THE DATA –
# # # # #

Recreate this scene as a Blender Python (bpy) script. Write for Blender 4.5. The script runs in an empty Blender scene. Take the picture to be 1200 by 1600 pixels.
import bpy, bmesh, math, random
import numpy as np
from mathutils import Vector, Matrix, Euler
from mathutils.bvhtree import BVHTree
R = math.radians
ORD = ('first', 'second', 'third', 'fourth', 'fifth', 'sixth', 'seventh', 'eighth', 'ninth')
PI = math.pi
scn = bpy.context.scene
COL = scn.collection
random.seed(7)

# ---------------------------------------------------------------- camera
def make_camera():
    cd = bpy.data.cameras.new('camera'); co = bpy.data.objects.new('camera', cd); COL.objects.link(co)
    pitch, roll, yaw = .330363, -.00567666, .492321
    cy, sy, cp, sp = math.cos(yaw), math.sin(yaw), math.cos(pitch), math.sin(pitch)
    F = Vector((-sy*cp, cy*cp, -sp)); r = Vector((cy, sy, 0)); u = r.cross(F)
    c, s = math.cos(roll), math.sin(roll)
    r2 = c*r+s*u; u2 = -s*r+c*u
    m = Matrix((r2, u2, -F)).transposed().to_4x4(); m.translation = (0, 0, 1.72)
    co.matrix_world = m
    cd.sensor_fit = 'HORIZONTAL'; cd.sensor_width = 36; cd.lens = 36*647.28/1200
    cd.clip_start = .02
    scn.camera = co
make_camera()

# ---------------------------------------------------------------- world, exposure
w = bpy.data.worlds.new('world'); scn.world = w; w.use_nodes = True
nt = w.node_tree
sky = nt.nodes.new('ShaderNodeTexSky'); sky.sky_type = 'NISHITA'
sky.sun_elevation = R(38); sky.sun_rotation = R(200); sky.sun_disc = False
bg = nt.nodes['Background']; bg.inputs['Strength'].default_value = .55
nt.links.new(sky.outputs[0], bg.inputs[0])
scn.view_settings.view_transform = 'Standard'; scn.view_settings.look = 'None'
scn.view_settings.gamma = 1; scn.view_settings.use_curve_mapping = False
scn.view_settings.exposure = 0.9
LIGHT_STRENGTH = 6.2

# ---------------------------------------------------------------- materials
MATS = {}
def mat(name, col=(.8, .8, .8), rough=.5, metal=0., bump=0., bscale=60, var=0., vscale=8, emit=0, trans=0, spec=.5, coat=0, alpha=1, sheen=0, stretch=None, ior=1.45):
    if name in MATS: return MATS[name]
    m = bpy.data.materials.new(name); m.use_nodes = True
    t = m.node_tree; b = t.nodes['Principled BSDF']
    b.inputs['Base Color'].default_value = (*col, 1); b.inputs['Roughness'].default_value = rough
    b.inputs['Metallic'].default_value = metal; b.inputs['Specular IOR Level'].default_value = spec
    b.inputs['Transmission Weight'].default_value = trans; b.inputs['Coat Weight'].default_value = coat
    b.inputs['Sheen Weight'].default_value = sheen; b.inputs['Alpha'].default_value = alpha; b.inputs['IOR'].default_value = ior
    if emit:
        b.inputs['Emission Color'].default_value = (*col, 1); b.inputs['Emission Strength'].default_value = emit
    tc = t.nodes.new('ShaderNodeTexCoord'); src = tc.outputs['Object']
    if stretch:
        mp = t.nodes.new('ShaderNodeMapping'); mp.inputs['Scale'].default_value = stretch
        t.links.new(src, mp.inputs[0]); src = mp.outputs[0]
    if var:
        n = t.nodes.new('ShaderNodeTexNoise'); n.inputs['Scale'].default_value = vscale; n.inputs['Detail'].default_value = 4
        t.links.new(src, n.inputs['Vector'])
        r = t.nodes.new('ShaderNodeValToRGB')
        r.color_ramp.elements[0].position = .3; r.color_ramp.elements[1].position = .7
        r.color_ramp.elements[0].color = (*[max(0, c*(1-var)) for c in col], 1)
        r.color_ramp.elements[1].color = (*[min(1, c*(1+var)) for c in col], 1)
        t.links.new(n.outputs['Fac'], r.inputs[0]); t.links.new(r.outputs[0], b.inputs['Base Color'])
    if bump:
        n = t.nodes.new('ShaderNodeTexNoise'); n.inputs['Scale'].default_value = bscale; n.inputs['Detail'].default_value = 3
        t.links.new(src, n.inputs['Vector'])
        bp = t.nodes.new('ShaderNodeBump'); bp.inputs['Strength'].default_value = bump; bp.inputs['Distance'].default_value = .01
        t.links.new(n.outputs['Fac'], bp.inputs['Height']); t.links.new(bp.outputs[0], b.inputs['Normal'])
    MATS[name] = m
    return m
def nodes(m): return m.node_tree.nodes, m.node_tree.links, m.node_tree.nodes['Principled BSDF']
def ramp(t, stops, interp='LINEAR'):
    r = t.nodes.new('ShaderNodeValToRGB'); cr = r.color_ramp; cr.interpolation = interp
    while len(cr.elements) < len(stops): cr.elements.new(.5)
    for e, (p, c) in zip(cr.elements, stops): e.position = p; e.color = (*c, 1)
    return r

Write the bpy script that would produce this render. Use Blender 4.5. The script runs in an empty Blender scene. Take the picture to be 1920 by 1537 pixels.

# # # # #

YOUR GOAL – Return the entries above exactly as they appear.

TASK RESPONSE –
Recreate this scene as a Blender Python (bpy) script. Write for Blender 4.5. The script runs in an empty Blender scene. Take the picture to be 1200 by 1600 pixels.
import bpy, bmesh, math, random
import numpy as np
from mathutils import Vector, Matrix, Euler
from mathutils.bvhtree import BVHTree
R = math.radians
ORD = ('first', 'second', 'third', 'fourth', 'fifth', 'sixth', 'seventh', 'eighth', 'ninth')
PI = math.pi
scn = bpy.context.scene
COL = scn.collection
random.seed(7)

# ---------------------------------------------------------------- camera
def make_camera():
    cd = bpy.data.cameras.new('camera'); co = bpy.data.objects.new('camera', cd); COL.objects.link(co)
    pitch, roll, yaw = .330363, -.00567666, .492321
    cy, sy, cp, sp = math.cos(yaw), math.sin(yaw), math.cos(pitch), math.sin(pitch)
    F = Vector((-sy*cp, cy*cp, -sp)); r = Vector((cy, sy, 0)); u = r.cross(F)
    c, s = math.cos(roll), math.sin(roll)
    r2 = c*r+s*u; u2 = -s*r+c*u
    m = Matrix((r2, u2, -F)).transposed().to_4x4(); m.translation = (0, 0, 1.72)
    co.matrix_world = m
    cd.sensor_fit = 'HORIZONTAL'; cd.sensor_width = 36; cd.lens = 36*647.28/1200
    cd.clip_start = .02
    scn.camera = co
make_camera()

# ---------------------------------------------------------------- world, exposure
w = bpy.data.worlds.new('world'); scn.world = w; w.use_nodes = True
nt = w.node_tree
sky = nt.nodes.new('ShaderNodeTexSky'); sky.sky_type = 'NISHITA'
sky.sun_elevation = R(38); sky.sun_rotation = R(200); sky.sun_disc = False
bg = nt.nodes['Background']; bg.inputs['Strength'].default_value = .55
nt.links.new(sky.outputs[0], bg.inputs[0])
scn.view_settings.view_transform = 'Standard'; scn.view_settings.look = 'None'
scn.view_settings.gamma = 1; scn.view_settings.use_curve_mapping = False
scn.view_settings.exposure = 0.9
LIGHT_STRENGTH = 6.2

# ---------------------------------------------------------------- materials
MATS = {}
def mat(name, col=(.8, .8, .8), rough=.5, metal=0., bump=0., bscale=60, var=0., vscale=8, emit=0, trans=0, spec=.5, coat=0, alpha=1, sheen=0, stretch=None, ior=1.45):
    if name in MATS: return MATS[name]
    m = bpy.data.materials.new(name); m.use_nodes = True
    t = m.node_tree; b = t.nodes['Principled BSDF']
    b.inputs['Base Color'].default_value = (*col, 1); b.inputs['Roughness'].default_value = rough
    b.inputs['Metallic'].default_value = metal; b.inputs['Specular IOR Level'].default_value = spec
    b.inputs['Transmission Weight'].default_value = trans; b.inputs['Coat Weight'].default_value = coat
    b.inputs['Sheen Weight'].default_value = sheen; b.inputs['Alpha'].default_value = alpha; b.inputs['IOR'].default_value = ior
    if emit:
        b.inputs['Emission Color'].default_value = (*col, 1); b.inputs['Emission Strength'].default_value = emit
    tc = t.nodes.new('ShaderNodeTexCoord'); src = tc.outputs['Object']
    if stretch:
        mp = t.nodes.new('ShaderNodeMapping'); mp.inputs['Scale'].default_value = stretch
        t.links.new(src, mp.inputs[0]); src = mp.outputs[0]
    if var:
        n = t.nodes.new('ShaderNodeTexNoise'); n.inputs['Scale'].default_value = vscale; n.inputs['Detail'].default_value = 4
        t.links.new(src, n.inputs['Vector'])
        r = t.nodes.new('ShaderNodeValToRGB')
        r.color_ramp.elements[0].position = .3; r.color_ramp.elements[1].position = .7
        r.color_ramp.elements[0].color = (*[max(0, c*(1-var)) for c in col], 1)
        r.color_ramp.elements[1].color = (*[min(1, c*(1+var)) for c in col], 1)
        t.links.new(n.outputs['Fac'], r.inputs[0]); t.links.new(r.outputs[0], b.inputs['Base Color'])
    if bump:
        n = t.nodes.new('ShaderNodeTexNoise'); n.inputs['Scale'].default_value = bscale; n.inputs['Detail'].default_value = 3
        t.links.new(src, n.inputs['Vector'])
        bp = t.nodes.new('ShaderNodeBump'); bp.inputs['Strength'].default_value = bump; bp.inputs['Distance'].default_value = .01
        t.links.new(n.outputs['Fac'], bp.inputs['Height']); t.links.new(bp.outputs[0], b.inputs['Normal'])
    MATS[name] = m
    return m
def nodes(m): return m.node_tree.nodes, m.node_tree.links, m.node_tree.nodes['Principled BSDF']
def ramp(t, stops, interp='LINEAR'):
    r = t.nodes.new('ShaderNodeValToRGB'); cr = r.color_ramp; cr.interpolation = interp
    while len(cr.elements) < len(stops): cr.elements.new(.5)
    for e, (p, c) in zip(cr.elements, stops): e.position = p; e.color = (*c, 1)
    return r

Write the bpy script that would produce this render. Use Blender 4.5. The script runs in an empty Blender scene. Take the picture to be 1920 by 1537 pixels.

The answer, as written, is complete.